Figure 1 – Scale tool
Figure 2 – Opacity tool
Figure 3 – Rotation tool (not in final animation)

Implementation of motion design fundamentals

The bouncing ball scene has primary objects moving with both fast and slower temporal keyframes and uses the design principle of squash and stretch (Entertainment 2015), as they hit and bounce off the bottom of the screen (shown in Figure 4). This scene has secondary motion, moving in a linear right direction and reinforced by stripes moving in the opposite direction in the background, so the balls appear to bounce past these stripes.  

Two visuals shown below (Figure 5 and Figure 6) demonstrate how I scaled primary objects to make the camera seem it is zooming in or zooming out. 

Figure five displays temporal contrast for it has a slow time sequence of a moon phasing, then a fast secondary motion zooming into a small star in the background, to bring the next scene of bubbles floating.

Figure 4 – Bouncing balls
Figure 5 – Zooming in
Figure 6 – Zooming out

Design / aesthetic outcomes

I used the same colour scheme in all of the compositions in my animation; except for the phasing moon scene which was added to bring some contrast to the other brighter scenes. I initially wanted to stick to a 60s aesthetic, but now the animation is a fun, pop aesthetic that could fit in a children’s cartoon, filled with rainbows and bubbles! 

Also, I wanted to use repeated visuals of circles to tie each scene together. I gathered inspiration from Leborg (2006, pg. 61) who explores the technique ‘diffusion’; “an irregular dispersion of objects in a composition”. I used a range of different coloured and scaled circles to make sure my use of circles is not too repetitive. 

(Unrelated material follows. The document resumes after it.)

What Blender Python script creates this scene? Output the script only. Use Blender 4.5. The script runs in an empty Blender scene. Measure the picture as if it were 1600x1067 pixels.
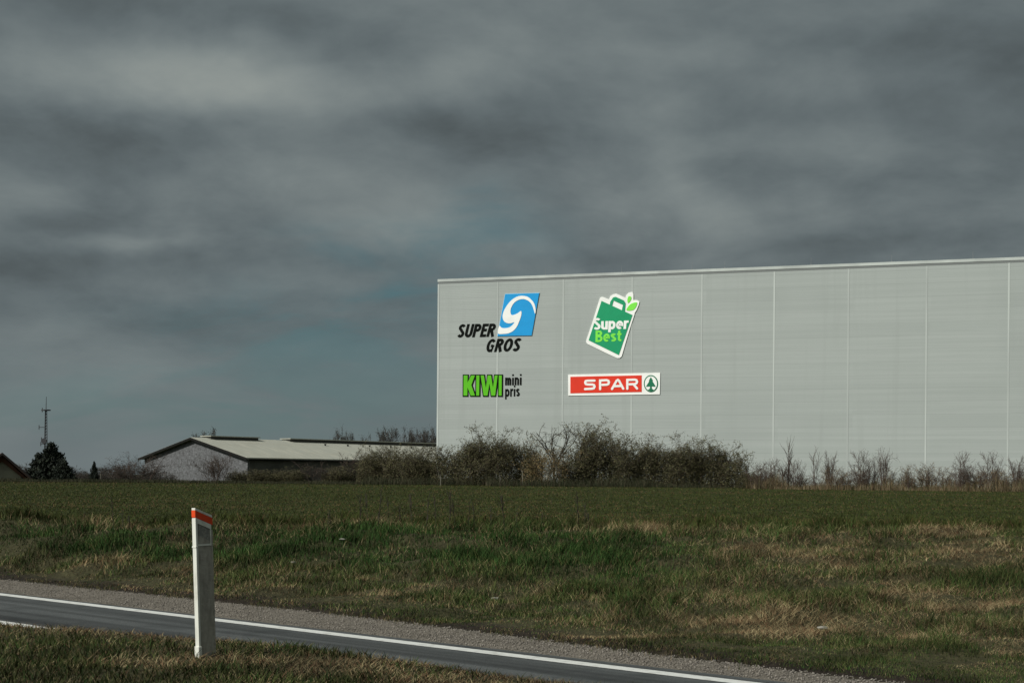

Figure 7 – My ball animation using diffusion
Figure 8 – Leborg 2006 – Diffusion
Figure 9 – My galaxy animation using diffusion

Learning opportunities/ analysis

Around week five of the design process, I realised that I did not incorporate much secondary motion. To fix this I tried to pinpoint how I could incorporate some secondary movement to different transitions. For example, the bouncing ball composition is made to seem that the scaling up of the final bouncing ball represents a camera zooming in. Down below are the new transitions I added to create more secondary movement. 

Figure 10 – Transition one
Figure 11 – Transition two
Figure 12 – Transition three

Another design decision was to add clipping masks to some transitions to assist the secondary zoomed motions. The more challenging clipping mask is shown in figure twelve, where the camera zooms out, masking the composition into a small ball that proceeds to bounce off the screen. I’m glad I made this decision for it adds more complex visuals to my animation.

Another critical moment happened once I had realised I had too many scenes that were making my animation too long and seem over-crowded. This led to a strict selection stage, where I cut compositions that I decided were unnecessary.

Down below are some of the compositions I had cut.

Reflection for future projects

I agree with Ambrose and Harris (2009, pg. 28) statement discussing how reflection should happen throughout all stages of the design process, not just at the end. I reflected early on in the prototyping stage that using the design principle of squash and stretch greatly enhanced my bouncing ball animation. This made me excited to explore more of Disney’s 12 principles of motion design (Entertainment 2015). For a future project, I could use exaggeration, anticipation and more dramatic temporal settings.

Due to only adding secondary motion to my animation later on during the design process of this task, I wish to take more time in future animations exploring techniques, such as panning. I believe that this project helped me understand the fundamentals of motion design and how to use them in a playful manner. 

Reference list

Ambrose, G & Harris, P 2009, Design Thinking, AVA Publishing, Switzerland.

Entertainment 2015, ‘The Illusion of Life, Principle of Animation, 12 Basic Principles of Animation’, online video, 13 Feb, Entertainment, viewed 20 March 2021, <;.

Leborg, C 2006, Visual Grammar, Princeton Architectural Press, New York.